Republican presidential candidate John McCain has decided not to assail Democratic rival Hillary Rodham Clinton for her stance on the Iraq War in a speech Wednesday at a military prep school.

On Tuesday, McCain's campaign released excerpts of his speech at Camden Military Academy in which the Arizona senator accuses Clinton of indecisiveness, arguing that won't work for a post-Sept. 11 commander in chief.

"The Democratic front-runner wants to have it both ways when it comes to foreign policy. On the one hand, the New York senator voted for the Iraq War. On the other hand, she now opposes it — sort of," McCain says in the prepared remarks.

"On the one hand, she wants a firm deadline for retreat. But, on the other hand, she says we cannot abandon the nation to Iran's designs," the speech says.

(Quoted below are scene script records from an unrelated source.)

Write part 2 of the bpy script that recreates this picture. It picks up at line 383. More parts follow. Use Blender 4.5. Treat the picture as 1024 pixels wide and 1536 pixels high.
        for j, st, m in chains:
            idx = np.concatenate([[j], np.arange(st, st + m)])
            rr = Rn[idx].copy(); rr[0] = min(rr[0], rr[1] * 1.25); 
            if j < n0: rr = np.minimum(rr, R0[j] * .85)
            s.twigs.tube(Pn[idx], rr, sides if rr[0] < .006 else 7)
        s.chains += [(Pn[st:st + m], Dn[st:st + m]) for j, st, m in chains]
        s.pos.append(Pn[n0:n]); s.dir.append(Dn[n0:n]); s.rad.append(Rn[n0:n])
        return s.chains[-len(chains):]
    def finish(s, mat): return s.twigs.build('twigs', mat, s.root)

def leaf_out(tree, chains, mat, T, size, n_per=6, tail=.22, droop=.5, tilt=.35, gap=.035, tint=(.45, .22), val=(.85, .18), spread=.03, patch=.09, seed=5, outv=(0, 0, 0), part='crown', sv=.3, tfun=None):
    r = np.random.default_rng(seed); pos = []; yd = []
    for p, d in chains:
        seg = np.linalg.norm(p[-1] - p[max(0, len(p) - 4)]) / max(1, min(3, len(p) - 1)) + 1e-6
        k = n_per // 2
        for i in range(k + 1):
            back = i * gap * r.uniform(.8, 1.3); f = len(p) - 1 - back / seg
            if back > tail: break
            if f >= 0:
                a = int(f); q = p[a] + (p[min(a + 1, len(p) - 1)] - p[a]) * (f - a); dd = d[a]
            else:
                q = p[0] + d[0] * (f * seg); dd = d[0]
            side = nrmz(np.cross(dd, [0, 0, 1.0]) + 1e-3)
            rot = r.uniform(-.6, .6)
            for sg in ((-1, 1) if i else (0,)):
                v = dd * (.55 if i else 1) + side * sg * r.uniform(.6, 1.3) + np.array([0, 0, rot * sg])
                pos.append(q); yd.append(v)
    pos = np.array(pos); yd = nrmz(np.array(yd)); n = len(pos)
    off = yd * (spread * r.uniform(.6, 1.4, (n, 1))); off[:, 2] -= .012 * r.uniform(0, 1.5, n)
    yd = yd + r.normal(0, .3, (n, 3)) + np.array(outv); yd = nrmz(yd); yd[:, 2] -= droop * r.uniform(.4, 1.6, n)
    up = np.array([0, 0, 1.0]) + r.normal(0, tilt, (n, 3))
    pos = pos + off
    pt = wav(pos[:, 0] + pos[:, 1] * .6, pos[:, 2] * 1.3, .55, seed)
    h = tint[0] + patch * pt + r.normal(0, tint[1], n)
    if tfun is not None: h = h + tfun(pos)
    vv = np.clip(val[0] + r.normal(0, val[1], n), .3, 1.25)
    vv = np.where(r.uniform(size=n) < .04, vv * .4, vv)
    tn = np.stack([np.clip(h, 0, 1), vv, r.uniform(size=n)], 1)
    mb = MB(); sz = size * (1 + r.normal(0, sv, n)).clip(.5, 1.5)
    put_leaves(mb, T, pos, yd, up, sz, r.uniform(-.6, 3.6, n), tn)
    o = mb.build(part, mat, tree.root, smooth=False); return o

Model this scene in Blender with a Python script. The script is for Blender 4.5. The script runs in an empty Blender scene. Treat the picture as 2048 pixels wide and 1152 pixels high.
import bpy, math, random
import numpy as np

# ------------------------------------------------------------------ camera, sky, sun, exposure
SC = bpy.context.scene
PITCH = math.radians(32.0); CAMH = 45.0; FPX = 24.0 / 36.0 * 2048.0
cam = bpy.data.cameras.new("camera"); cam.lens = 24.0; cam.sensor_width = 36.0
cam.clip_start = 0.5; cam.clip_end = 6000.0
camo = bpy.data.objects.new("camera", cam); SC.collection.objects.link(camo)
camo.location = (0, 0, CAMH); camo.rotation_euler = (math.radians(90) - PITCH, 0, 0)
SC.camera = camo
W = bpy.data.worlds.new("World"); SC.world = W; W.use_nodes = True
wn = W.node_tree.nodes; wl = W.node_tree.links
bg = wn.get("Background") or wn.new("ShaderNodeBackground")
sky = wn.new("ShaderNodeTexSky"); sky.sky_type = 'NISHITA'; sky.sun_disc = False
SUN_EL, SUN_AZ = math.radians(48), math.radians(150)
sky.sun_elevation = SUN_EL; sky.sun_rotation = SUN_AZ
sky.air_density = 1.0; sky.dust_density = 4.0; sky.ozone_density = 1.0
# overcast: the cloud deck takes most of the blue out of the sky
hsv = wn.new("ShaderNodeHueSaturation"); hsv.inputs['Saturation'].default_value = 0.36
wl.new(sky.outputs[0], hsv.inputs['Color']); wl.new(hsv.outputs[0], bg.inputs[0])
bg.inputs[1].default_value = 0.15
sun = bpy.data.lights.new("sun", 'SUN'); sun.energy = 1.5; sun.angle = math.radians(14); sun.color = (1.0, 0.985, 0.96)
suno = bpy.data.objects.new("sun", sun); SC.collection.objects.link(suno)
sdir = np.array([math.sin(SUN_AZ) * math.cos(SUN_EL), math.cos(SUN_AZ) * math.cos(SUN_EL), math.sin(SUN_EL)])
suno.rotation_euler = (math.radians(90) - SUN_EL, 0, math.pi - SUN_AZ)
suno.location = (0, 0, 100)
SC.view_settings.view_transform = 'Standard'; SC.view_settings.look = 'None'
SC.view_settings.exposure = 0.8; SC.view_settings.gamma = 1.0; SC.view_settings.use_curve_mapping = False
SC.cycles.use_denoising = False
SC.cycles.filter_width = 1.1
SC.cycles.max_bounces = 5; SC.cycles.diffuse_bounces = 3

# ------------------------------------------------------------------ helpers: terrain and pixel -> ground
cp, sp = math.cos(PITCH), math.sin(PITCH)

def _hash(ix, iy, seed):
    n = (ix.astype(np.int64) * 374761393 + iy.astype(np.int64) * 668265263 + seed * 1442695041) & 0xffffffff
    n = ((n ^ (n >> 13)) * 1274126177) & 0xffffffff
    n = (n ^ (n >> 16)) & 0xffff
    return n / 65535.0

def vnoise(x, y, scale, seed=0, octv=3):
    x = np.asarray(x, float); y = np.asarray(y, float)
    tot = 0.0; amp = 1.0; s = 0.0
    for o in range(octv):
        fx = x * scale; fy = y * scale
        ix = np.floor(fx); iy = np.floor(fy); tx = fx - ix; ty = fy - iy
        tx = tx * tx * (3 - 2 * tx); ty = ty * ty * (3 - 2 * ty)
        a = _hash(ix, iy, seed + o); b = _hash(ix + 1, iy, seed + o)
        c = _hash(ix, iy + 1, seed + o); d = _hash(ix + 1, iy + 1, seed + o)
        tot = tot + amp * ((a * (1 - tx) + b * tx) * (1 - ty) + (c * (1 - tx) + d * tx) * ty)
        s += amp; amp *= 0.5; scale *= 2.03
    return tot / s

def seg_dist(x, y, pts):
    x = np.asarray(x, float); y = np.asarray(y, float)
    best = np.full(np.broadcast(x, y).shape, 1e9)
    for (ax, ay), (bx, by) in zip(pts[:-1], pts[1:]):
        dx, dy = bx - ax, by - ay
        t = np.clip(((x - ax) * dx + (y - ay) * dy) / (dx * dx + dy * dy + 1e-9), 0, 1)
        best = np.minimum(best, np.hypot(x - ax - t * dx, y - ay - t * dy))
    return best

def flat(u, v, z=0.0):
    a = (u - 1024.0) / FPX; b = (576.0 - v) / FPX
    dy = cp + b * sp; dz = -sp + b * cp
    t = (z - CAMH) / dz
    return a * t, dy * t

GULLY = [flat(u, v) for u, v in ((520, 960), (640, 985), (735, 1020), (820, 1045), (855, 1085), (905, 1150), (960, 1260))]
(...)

"Senator Clinton, this is not the '90s," McCain says. "This is the post-September 11 world. The commander in chief does not enjoy the luxury to conduct our national security by means of triangulation."

McCain decided Wednesday not to deliver those remarks, said Brooke Buchanan, McCain's spokeswoman.

"It has nothing to do with the content of the speech. It has to do with the with the venue," Buchanan said. "This isn't the appropriate venue for that."

Camden Military Academy is for students grades 7 to 12.

Late Tuesday, McCain said he had not yet seen the remarks. "But I will look at them very carefully," he said.

Buchanan said while McCain had not seen the language in the speech about Clinton, he still planned to deliver the critique. She said Wednesday that he would not.

On Tuesday, the Clinton campaign said the two senators, both members of the Armed Services Committee, "have an honest disagreement on the war."

"Senator McCain is the Senate's biggest supporter of President Bush's escalation there. Senator Clinton wants to end the war and when she is president she will," Zac Wright, Clinton's South Carolina spokesman, said in an e-mailed statement.